Das sieht der BGH anders: Mit der Begründung könne ein Anspruch des Klägers gegen die Beklagte aus § 826 BGB nicht abgelehnt werden. Der Kläger behaupte, die Beklagte habe die manipulative Motorsteuerungssoftware nur aus Gewinnstreben zur Erzielung hoher Marktanteile eingesetzt. Durch das Vorgehen der Beklagten werde bei einem Abgastest dem Prüfer vorgegaukelt, die Werte entsprächen den gesetzlichen Bestimmungen. Es bestehe das Risiko, dass die Betriebserlaubnis widerrufen und das Fahrzeug stillgelegt werde. Das Fahrzeug sei aufgrund des Mangels weniger wert. Der Vorstand der Beklagten habe von der nicht gesetzeskonformen Motorsteuerungssoftware gewusst. Der Kläger habe ein Geschäft abgeschlossen, das er bei Kenntnis der Sachlage nicht abgeschlossen hätte. Das vom Kläger vorgetragene und der revisionsrechtlichen Prüfung zugrunde zu legende Verhalten der Beklagten sei ihm gegenüber als objektiv sittenwidrig im Sinne des § 826 BGB anzusehen (vgl. Senat, Urt. v. 25.5.2020 – VI ZR 252/19, VRR 8/2020, 14.; v. 26.1.2021 – VI ZR 405/19, MDR 2021, 356; v. 11.5.2021 – VI ZR 80/20 m.w.N.). Der Umstand, dass der Kläger das Fahrzeug als Gebrauchtwagen kaufte, ändert daran nichts (vgl. Senat, Urt. v. 25.5.2020 – VI ZR 252/19, a.a.O.; v. 18.5.2021 – VI ZR 452/19, MDR 2021, 1004). Der vom Kläger geltend gemachte Schaden entfiele nicht wegen des durchgeführten Software-Updates (vgl. BGH, Urt. v. 25.5.2020 – VI ZR 252/19, a.a.O. und v. 18.5.2021 – VI ZR 452/19, a.a.O. und v. 20.7.2021 – VI ZR 633/20). Der vom Kläger geltend gemachte Schaden falle nach Art und Entstehungsweise unter den Schutzzweck des § 826 BGB. Auf den Schutzzweck der §§ 6, 27 Abs. 1 EG-FGV und der zur vollständigen Harmonisierung der technischen Anforderungen für Fahrzeuge erlassenen Rechtsakte der Europäischen Union komme es im Rahmen des Schadensersatzanspruchs aus § 826 BGB nicht an (vgl. Senat, Urt. v. 26.1.2021 – VI ZR 405/19, a.a.O., m.w.N.; v. 18.5.2021 – VI ZR 452/19, a.a.O.).
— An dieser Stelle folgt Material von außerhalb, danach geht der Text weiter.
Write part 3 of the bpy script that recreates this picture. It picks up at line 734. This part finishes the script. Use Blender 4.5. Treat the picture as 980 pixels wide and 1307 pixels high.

III. Bedeutung für die Praxis

Eine schöne Zusammenstellung der aktuellen Rechtsprechung des BGH zur angesprochenen Problematik. Eine Absage hat der BGH im Übrigen noch der Auffassung der Revisionserwiderung erteilt, die davon ausgegangen ist, dass die Entscheidung des OLG deshalb richtig sei (§ 561 ZPO), weil dem Kläger aufgrund des zur Finanzierung mit der Volkswagen Bank abgeschlossenen Darlehensvertrags ein „verbrieftes Rückgaberecht“ zugestanden habe, er das Fahrzeug an den Händler habe zurückgeben können und daher kein Risiko getragen habe. Das treffe schon deshalb nicht zu, weil das OLG insoweit keine Feststellungen getroffen hat. Mit dem Vorbringen wird sich nun ggf. das OLG im nächsten Durchgang befassen müssen.